China is set to implement its latest set of regulations designed to further restrict internet use by minors, a move that reflects the government’s commitment to safeguarding the physical and mental well-being of young users. The new ordinance, known as the “Regulation on the Internet Protection of Minors,” passed by Chinese legislators, comes into effect on January 1. While the immediate impact on Big Tech firms appears limited, analysts suggest that these regulations could have long-term implications for the industry.
The Regulation on the Internet Protection of Minors is among the most comprehensive set of rules implemented in China to address concerns related to minors’ internet usage. With over 191 million internet users under the age of 18 in 2021, it was crucial for the government to create a framework conducive to the well-being of young users and to protect their legitimate rights and interests. This regulation introduces sixty articles that place varying responsibilities on smart device makers, mobile service providers, local governments, educational institutions, and parents.
Key provisions include requiring mobile device manufacturers to pre-install or clearly instruct users on how to install minor-protection software. Similarly, gaming and short video service operators must provide a “minor mode” on their platforms. These measures are aimed at controlling the amount of time minors spend online and curbing activities deemed detrimental to their well-being, particularly in the realm of online gaming.
Analysts note that in the short term, the impact on local Big Tech firms may be limited. Zhang Shule, an analyst at CBJ Think Tank, points out that for most internet and gaming companies, minors are not their primary customer base. Years of regulatory efforts against internet addiction have resulted in minors representing only a small fraction of free or paid users for top Chinese gaming companies. Tencent, the world’s largest video gaming company, reported that minors accounted for just 0.4% of total time spent on domestic games and 0.7% of gross receipts in the first quarter of the year.

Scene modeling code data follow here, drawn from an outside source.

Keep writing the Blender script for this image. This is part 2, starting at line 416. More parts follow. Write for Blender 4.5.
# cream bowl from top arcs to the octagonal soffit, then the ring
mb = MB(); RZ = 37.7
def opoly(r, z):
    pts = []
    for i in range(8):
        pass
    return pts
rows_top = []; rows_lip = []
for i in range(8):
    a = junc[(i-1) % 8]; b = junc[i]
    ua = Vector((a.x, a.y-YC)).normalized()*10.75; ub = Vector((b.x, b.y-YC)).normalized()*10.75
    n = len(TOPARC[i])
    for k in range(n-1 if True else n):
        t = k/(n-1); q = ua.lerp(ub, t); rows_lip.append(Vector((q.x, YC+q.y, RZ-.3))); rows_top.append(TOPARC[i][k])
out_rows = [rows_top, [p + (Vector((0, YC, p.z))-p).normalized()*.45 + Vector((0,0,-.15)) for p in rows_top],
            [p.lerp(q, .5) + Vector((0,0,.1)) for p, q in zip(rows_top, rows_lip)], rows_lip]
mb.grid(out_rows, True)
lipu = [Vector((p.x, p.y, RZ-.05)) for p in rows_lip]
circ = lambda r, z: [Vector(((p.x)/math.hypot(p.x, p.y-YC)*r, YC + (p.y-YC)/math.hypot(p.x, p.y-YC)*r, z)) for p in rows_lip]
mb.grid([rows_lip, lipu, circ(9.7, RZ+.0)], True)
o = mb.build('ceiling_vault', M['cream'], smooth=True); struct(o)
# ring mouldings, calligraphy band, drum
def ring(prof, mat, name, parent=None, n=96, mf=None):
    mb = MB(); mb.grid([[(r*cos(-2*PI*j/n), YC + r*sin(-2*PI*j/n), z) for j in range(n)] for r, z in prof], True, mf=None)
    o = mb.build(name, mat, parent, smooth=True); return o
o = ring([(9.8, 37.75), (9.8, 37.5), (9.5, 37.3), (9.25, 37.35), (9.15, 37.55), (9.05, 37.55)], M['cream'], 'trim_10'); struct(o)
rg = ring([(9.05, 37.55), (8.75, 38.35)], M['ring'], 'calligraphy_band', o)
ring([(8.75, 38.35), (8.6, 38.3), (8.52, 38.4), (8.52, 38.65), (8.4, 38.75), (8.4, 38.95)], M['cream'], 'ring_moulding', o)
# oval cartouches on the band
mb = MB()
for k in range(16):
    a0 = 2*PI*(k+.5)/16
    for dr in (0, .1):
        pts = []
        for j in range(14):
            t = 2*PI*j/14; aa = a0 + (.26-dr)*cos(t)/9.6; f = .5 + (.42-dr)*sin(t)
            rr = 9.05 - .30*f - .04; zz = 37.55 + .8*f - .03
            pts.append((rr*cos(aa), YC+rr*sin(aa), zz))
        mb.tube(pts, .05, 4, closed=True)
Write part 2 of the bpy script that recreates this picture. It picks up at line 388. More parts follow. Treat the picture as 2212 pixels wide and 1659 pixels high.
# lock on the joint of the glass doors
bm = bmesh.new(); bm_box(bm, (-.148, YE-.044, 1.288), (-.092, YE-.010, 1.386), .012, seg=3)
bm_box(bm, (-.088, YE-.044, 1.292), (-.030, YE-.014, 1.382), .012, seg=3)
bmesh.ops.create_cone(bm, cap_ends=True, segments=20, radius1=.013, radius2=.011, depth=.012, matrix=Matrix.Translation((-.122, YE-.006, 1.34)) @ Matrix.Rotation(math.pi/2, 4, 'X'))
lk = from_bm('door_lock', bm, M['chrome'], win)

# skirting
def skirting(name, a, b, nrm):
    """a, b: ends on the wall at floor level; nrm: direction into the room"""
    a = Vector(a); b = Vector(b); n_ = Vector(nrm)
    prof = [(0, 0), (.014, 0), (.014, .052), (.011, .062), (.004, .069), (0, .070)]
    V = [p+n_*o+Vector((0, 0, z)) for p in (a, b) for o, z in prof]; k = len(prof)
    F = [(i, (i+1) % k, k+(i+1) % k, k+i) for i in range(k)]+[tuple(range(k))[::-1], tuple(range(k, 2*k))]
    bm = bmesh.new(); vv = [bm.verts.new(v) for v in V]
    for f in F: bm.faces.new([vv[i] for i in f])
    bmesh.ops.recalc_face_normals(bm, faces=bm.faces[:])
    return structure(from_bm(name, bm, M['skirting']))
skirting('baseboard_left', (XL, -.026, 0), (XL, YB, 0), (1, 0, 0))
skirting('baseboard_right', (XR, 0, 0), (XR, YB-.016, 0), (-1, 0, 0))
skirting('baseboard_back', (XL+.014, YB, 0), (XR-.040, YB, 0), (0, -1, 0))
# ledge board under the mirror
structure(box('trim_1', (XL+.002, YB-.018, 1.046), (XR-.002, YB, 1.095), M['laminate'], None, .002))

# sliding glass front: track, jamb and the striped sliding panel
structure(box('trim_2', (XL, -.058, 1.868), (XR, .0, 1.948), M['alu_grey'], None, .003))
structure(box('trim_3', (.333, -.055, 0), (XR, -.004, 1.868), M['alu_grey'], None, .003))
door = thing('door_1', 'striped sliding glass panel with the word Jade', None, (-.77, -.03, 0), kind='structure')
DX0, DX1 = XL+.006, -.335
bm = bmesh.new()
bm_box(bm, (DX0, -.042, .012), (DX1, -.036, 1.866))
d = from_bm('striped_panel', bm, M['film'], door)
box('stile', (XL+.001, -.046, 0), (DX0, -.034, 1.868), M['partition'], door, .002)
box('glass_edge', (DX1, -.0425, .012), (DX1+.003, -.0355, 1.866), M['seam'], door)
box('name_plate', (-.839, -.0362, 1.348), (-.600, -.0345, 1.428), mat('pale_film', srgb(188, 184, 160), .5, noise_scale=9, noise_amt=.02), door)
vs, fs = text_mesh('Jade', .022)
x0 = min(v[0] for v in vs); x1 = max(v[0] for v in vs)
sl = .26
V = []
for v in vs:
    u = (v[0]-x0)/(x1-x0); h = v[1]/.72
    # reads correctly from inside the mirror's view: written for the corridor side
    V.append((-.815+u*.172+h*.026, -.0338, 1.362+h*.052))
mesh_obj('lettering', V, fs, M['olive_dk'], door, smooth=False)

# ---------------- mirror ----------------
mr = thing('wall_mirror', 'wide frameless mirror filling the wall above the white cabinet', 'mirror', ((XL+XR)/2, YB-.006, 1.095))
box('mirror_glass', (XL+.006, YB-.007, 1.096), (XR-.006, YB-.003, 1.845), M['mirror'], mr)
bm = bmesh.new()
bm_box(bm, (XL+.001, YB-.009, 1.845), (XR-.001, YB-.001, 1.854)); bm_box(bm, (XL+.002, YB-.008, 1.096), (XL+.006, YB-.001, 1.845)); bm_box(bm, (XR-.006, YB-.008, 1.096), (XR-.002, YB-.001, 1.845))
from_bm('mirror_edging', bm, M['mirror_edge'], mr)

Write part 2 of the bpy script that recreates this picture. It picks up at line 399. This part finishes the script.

While the immediate financial impact on these companies may be modest, there are concerns about the long-term effects of these regulations. Zhang Yi, founder and chief analyst at Guangdong-based consultancy iiMedia, suggests that the new rules could hinder companies from developing certain user habits among minors that could lead to stronger brand loyalty and engagement as they transition into adulthood. In essence, Big Tech firms may miss out on opportunities to build mindshare among young users, which could affect their user numbers in the long run.
Research from Sinolink Securities supports this view, noting that the immediate impact may be limited, but there’s a possibility of eroding usage time and the future user base of certain platforms. Minors make up a significant portion of the user base for Chinese mobile gamers and platforms like ByteDance’s Douyin (the domestic version of TikTok). Limiting their use could have adverse effects on these companies in the future.
The Chinese government’s ongoing battle against internet addiction has led to various agencies introducing overlapping and sometimes contradictory regulations. Earlier this year, the Cyberspace Administration of China proposed its own regulation requiring device makers, app store operators, and app developers to include a “minor mode” in their products. This mode would limit usage to 40 minutes per day for those under 8, one hour per day for those aged 8 to 16, and two hours for those aged 16 to 18, with additional time requiring parental intervention.
Additionally, a strict video gaming regulation in 2021 from the National Press and Publication Administration limited gaming time for minors to one hour on Fridays, Saturdays, Sundays, and statutory holidays.